◆ Exercise brief ◆
Write out again the entries from the first line to the line that includes "COL = S.collection", keeping both of those lines.
— Start of Record list —
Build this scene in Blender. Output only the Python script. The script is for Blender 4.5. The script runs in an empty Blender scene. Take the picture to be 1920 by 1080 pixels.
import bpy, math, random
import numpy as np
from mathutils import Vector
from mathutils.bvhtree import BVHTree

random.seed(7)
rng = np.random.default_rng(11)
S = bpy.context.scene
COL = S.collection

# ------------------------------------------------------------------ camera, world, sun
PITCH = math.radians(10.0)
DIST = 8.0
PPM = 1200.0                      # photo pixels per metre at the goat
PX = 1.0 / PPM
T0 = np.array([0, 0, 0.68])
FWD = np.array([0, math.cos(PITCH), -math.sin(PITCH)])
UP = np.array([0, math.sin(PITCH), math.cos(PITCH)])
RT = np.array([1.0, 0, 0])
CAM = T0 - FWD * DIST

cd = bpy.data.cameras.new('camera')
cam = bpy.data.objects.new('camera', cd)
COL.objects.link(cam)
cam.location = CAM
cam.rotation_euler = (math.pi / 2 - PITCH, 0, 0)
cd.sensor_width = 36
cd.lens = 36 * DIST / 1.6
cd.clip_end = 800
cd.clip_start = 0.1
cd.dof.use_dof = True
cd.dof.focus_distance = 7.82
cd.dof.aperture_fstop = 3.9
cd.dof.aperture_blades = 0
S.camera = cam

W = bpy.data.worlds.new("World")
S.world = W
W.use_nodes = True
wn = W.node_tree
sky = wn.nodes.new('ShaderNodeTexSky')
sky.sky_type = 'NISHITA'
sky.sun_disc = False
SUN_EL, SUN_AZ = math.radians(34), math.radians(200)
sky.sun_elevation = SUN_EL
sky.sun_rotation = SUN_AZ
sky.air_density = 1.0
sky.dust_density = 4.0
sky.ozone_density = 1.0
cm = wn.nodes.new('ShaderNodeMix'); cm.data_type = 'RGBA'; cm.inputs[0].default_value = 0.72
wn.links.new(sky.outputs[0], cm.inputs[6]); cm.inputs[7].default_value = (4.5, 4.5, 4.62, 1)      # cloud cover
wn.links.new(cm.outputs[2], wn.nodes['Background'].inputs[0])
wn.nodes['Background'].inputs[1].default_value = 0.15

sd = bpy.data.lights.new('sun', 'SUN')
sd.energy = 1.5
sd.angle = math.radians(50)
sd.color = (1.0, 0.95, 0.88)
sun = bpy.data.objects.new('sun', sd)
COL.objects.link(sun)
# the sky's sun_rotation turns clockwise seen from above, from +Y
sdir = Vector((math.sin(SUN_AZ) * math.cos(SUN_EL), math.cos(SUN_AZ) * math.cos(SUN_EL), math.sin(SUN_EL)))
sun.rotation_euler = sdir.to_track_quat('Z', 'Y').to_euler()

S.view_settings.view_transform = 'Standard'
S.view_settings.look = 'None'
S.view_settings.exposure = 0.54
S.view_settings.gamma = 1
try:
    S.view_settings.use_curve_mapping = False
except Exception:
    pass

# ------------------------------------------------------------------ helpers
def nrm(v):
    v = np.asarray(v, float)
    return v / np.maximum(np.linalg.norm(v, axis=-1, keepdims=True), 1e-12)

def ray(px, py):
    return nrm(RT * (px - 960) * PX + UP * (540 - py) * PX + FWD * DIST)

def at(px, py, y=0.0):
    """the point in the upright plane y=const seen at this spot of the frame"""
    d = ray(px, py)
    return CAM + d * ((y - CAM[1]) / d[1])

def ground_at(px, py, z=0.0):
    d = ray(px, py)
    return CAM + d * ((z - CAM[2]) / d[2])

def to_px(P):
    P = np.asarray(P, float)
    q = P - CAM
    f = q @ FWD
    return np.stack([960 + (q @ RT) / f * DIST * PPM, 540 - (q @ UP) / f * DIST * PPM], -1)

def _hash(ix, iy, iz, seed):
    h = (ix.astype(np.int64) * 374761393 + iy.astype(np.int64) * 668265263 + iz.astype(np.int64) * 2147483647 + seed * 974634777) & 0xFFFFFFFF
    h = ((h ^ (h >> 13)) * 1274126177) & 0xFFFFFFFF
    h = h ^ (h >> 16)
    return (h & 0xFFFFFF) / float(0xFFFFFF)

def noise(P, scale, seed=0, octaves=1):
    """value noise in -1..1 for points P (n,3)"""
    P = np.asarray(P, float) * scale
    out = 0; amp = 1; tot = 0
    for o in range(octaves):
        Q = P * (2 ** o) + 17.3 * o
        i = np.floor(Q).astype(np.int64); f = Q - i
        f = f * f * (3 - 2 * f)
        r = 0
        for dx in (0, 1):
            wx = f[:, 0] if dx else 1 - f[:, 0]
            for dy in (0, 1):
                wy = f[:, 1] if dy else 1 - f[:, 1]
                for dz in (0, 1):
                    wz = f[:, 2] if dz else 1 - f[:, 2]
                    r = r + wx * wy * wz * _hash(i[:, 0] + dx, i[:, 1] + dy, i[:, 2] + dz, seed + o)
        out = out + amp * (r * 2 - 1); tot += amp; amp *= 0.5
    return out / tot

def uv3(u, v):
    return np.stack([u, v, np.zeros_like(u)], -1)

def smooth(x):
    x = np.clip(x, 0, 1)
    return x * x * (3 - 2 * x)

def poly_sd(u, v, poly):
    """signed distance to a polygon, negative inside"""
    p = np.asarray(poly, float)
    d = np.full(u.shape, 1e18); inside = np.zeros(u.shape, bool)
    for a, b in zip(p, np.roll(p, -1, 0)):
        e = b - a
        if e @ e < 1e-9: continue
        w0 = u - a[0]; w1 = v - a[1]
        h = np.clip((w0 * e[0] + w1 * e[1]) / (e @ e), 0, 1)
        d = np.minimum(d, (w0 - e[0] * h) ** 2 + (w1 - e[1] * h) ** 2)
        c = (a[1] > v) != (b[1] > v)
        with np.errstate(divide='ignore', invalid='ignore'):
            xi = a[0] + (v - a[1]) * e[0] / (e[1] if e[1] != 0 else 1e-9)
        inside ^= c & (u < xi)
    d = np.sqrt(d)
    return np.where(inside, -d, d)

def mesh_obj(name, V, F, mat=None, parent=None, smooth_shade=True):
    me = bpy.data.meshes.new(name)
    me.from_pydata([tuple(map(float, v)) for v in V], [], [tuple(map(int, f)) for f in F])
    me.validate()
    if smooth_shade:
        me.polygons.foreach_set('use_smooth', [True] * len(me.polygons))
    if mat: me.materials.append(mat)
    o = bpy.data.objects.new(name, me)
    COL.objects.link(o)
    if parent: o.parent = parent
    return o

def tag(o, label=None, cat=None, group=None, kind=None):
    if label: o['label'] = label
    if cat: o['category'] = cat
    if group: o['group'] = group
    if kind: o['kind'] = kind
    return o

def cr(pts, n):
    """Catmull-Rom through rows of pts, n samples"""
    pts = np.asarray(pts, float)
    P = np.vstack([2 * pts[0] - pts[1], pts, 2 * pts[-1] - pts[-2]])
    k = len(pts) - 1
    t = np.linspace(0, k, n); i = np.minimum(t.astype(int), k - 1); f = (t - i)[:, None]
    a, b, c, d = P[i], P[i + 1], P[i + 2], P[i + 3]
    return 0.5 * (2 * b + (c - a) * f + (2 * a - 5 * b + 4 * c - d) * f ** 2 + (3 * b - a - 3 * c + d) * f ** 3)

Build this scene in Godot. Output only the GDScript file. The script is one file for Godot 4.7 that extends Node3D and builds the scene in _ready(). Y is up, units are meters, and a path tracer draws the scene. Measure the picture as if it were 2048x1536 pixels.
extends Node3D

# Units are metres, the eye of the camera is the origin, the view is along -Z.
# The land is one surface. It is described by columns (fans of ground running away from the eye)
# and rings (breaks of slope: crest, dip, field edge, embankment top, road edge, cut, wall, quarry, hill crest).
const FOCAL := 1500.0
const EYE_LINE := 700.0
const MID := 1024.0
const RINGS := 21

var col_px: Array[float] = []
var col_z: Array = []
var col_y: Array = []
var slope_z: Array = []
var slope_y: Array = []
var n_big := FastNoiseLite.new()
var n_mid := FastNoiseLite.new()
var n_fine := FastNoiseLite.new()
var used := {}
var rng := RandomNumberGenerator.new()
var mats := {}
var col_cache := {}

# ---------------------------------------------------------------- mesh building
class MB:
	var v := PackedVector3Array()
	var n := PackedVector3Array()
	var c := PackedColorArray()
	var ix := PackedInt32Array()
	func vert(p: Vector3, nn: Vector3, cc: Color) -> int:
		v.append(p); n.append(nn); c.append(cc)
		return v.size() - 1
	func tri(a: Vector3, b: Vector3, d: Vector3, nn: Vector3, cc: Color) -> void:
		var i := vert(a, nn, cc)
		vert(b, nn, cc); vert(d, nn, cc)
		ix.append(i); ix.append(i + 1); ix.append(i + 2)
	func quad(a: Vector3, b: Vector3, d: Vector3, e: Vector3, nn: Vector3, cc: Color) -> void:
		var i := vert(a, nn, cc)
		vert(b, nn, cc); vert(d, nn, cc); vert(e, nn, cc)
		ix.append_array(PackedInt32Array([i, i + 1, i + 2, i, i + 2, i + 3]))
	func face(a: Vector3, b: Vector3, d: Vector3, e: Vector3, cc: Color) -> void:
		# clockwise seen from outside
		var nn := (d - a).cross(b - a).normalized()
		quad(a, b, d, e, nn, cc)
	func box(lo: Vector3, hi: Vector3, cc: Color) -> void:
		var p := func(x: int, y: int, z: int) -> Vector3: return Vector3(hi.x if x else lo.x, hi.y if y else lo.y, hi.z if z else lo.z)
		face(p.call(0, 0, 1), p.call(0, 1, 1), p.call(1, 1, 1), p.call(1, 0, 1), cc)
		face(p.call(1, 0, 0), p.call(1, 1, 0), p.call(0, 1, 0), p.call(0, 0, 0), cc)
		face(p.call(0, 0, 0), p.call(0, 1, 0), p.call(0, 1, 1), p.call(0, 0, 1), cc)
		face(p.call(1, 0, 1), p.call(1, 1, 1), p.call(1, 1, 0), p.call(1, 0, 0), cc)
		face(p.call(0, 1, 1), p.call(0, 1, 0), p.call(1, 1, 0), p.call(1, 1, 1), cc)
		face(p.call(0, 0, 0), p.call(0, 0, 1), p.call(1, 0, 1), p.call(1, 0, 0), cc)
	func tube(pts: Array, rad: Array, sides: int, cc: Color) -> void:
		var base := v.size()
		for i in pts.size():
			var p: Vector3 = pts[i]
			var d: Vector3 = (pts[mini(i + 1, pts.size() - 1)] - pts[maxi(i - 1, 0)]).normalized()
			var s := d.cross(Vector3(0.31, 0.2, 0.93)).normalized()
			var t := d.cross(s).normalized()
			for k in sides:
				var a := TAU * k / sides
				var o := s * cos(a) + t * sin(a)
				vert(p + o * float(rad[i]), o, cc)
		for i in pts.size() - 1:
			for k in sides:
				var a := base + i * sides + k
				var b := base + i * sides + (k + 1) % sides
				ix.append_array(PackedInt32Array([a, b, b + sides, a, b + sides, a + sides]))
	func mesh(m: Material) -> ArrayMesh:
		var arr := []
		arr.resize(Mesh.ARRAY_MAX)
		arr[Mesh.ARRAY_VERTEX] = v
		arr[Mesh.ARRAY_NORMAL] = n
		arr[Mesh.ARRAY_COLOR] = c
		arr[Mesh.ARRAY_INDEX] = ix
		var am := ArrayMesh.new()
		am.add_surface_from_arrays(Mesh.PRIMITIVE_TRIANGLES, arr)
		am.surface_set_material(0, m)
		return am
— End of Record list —
◆ Response below ◆
Build this scene in Blender. Output only the Python script. The script is for Blender 4.5. The script runs in an empty Blender scene. Take the picture to be 1920 by 1080 pixels.
import bpy, math, random
import numpy as np
from mathutils import Vector
from mathutils.bvhtree import BVHTree

random.seed(7)
rng = np.random.default_rng(11)
S = bpy.context.scene
COL = S.collection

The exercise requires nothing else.